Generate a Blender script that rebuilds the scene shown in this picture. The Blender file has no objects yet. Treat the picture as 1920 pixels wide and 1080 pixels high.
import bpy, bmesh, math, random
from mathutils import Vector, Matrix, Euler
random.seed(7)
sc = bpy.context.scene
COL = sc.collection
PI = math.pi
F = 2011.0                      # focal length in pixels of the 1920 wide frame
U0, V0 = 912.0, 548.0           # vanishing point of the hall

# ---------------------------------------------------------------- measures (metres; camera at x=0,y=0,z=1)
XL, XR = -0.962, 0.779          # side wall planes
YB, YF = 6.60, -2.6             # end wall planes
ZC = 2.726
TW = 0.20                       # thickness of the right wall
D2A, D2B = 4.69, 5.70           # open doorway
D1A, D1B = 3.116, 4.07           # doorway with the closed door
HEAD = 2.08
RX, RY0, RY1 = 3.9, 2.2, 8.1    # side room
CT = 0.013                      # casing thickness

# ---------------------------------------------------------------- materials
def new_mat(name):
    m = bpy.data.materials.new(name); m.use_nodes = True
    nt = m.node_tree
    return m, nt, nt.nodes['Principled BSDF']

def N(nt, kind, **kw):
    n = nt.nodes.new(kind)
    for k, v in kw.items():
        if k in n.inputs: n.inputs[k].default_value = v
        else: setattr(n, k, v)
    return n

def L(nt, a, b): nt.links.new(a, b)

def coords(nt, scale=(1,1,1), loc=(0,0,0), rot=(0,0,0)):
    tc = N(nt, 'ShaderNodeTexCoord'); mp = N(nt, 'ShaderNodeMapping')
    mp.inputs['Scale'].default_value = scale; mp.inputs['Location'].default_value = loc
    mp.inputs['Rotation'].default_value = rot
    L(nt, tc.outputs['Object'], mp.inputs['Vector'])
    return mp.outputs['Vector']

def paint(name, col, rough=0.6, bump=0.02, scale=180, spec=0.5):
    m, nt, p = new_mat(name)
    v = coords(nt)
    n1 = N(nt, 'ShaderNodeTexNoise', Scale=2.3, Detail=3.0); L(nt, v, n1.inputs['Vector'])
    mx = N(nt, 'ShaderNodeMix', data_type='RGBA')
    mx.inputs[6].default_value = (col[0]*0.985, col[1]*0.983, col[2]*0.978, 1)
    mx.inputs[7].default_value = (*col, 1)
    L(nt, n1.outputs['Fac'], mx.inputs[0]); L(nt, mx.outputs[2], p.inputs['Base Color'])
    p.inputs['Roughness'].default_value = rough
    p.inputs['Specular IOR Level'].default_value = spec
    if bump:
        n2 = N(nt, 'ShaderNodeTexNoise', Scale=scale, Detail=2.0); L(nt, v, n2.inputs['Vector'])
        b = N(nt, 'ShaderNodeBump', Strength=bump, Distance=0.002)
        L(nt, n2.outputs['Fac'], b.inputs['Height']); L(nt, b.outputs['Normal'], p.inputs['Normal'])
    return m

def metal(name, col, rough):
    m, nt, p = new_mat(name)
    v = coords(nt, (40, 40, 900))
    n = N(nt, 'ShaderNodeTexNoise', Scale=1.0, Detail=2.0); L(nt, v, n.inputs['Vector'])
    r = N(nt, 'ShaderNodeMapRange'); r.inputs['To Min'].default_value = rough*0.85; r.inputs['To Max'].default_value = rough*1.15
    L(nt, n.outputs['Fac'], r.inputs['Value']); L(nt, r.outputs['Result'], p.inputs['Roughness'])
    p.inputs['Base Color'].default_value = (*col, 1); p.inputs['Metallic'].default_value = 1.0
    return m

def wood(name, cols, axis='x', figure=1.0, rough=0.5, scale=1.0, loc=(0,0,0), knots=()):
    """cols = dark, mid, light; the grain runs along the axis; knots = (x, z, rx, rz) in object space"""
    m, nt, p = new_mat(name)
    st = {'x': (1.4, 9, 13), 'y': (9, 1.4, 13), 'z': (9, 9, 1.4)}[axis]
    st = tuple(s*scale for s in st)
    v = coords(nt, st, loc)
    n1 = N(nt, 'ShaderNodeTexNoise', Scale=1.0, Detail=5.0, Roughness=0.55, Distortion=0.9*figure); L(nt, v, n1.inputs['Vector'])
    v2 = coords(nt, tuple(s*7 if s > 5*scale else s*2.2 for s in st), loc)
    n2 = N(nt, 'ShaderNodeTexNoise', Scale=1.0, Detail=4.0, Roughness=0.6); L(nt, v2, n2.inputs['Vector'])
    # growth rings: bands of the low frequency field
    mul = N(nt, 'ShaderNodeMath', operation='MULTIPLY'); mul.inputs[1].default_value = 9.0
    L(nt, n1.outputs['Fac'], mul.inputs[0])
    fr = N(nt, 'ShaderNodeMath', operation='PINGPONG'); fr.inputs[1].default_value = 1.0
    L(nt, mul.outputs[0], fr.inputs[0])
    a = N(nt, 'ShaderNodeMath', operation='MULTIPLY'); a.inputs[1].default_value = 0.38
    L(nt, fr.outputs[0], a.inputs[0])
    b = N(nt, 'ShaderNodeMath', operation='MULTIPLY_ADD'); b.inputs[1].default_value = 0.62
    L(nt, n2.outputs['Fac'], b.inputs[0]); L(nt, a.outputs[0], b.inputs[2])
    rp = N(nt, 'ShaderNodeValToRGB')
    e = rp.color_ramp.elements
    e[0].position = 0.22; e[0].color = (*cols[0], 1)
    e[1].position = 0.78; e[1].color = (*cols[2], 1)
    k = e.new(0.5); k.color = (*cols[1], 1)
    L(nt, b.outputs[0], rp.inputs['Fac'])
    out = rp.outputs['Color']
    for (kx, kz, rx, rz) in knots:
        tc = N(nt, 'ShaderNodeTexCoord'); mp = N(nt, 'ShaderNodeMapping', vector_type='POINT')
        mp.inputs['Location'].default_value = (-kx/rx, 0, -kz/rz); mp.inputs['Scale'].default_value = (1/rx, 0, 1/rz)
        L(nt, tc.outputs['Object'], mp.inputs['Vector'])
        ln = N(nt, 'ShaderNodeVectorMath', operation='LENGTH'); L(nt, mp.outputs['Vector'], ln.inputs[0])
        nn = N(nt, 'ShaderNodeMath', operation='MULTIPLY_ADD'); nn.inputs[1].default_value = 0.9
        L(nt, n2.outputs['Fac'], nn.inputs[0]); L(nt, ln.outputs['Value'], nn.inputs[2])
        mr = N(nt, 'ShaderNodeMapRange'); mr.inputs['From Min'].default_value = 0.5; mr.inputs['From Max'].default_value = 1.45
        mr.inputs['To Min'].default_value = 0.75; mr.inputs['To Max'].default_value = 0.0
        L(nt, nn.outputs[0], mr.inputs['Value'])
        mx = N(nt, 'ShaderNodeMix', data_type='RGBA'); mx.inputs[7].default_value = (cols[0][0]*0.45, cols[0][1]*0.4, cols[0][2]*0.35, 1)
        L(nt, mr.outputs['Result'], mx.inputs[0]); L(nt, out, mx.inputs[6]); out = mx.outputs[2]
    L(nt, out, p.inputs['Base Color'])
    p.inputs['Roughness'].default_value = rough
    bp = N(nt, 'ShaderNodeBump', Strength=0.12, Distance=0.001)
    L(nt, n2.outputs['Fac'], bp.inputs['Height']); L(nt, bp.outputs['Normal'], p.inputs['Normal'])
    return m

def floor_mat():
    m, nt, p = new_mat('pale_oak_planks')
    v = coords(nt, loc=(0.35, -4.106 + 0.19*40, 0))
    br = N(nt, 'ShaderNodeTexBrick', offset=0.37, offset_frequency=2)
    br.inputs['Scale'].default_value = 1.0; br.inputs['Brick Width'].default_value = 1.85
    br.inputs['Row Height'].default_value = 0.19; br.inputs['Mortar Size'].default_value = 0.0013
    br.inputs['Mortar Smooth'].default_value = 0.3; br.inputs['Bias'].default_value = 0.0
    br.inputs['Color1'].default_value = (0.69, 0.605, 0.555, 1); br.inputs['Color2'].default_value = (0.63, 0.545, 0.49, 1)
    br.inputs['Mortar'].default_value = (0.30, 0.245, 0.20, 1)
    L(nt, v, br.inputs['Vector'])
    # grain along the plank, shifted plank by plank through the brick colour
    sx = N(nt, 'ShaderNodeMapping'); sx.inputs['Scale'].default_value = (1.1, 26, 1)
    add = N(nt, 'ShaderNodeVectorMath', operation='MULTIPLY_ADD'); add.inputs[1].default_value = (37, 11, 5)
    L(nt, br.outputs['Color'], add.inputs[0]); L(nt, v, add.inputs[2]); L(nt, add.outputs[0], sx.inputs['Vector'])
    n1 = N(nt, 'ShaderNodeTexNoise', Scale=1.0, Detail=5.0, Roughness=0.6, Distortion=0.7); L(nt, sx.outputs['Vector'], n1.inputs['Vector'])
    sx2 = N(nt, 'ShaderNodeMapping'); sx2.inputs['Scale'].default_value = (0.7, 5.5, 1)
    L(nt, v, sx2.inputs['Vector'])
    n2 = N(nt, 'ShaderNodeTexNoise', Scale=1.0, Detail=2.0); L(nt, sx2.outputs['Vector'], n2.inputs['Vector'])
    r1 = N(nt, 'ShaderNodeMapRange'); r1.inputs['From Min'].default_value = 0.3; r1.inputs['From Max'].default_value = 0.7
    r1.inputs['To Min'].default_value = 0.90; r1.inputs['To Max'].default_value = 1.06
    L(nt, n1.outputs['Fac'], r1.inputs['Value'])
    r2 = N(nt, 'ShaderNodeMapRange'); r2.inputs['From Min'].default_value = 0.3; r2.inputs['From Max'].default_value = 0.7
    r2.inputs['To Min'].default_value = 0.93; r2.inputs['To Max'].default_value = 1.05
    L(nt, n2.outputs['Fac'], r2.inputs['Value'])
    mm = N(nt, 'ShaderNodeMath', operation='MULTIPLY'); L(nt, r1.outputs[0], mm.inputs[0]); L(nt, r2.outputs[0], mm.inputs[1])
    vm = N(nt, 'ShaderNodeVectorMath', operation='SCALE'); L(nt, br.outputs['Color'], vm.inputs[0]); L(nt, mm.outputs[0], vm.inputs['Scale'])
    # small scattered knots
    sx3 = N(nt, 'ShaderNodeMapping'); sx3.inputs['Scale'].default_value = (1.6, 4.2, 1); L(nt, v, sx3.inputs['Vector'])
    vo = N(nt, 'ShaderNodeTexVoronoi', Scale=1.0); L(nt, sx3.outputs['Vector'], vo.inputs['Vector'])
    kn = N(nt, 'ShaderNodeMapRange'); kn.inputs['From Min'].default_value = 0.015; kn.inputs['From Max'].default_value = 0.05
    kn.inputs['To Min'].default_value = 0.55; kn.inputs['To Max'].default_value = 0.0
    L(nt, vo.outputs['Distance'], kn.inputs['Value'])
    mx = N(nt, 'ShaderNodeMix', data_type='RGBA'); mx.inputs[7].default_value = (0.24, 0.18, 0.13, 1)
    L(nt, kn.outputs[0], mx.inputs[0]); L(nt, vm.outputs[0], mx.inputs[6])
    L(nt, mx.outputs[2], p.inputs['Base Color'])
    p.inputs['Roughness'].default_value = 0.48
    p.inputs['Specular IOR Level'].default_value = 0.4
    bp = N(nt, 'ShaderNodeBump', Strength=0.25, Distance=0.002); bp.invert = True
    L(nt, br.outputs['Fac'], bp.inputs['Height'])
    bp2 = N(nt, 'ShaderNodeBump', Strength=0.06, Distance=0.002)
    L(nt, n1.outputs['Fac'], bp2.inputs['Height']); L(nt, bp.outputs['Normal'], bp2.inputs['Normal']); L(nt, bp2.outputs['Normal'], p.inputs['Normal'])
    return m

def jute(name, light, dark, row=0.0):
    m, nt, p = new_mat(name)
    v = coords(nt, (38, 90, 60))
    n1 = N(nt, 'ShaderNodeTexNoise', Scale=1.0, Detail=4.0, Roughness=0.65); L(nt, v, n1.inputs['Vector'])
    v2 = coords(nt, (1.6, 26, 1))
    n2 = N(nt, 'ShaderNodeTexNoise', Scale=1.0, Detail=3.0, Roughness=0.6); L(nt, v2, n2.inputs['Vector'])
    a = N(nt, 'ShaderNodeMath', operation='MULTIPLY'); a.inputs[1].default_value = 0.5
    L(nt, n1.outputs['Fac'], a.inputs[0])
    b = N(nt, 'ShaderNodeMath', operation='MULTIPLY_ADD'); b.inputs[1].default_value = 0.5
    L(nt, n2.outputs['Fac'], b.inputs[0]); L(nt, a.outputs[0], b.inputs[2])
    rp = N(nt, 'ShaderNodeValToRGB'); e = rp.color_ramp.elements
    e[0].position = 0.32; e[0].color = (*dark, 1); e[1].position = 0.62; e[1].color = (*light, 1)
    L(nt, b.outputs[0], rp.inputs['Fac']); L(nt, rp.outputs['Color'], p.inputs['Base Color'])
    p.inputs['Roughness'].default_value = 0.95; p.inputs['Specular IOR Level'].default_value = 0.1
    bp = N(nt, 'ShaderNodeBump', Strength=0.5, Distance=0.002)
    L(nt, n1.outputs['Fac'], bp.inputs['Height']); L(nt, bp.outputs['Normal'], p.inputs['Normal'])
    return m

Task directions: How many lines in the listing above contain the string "pixels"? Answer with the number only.

Complete answer: 2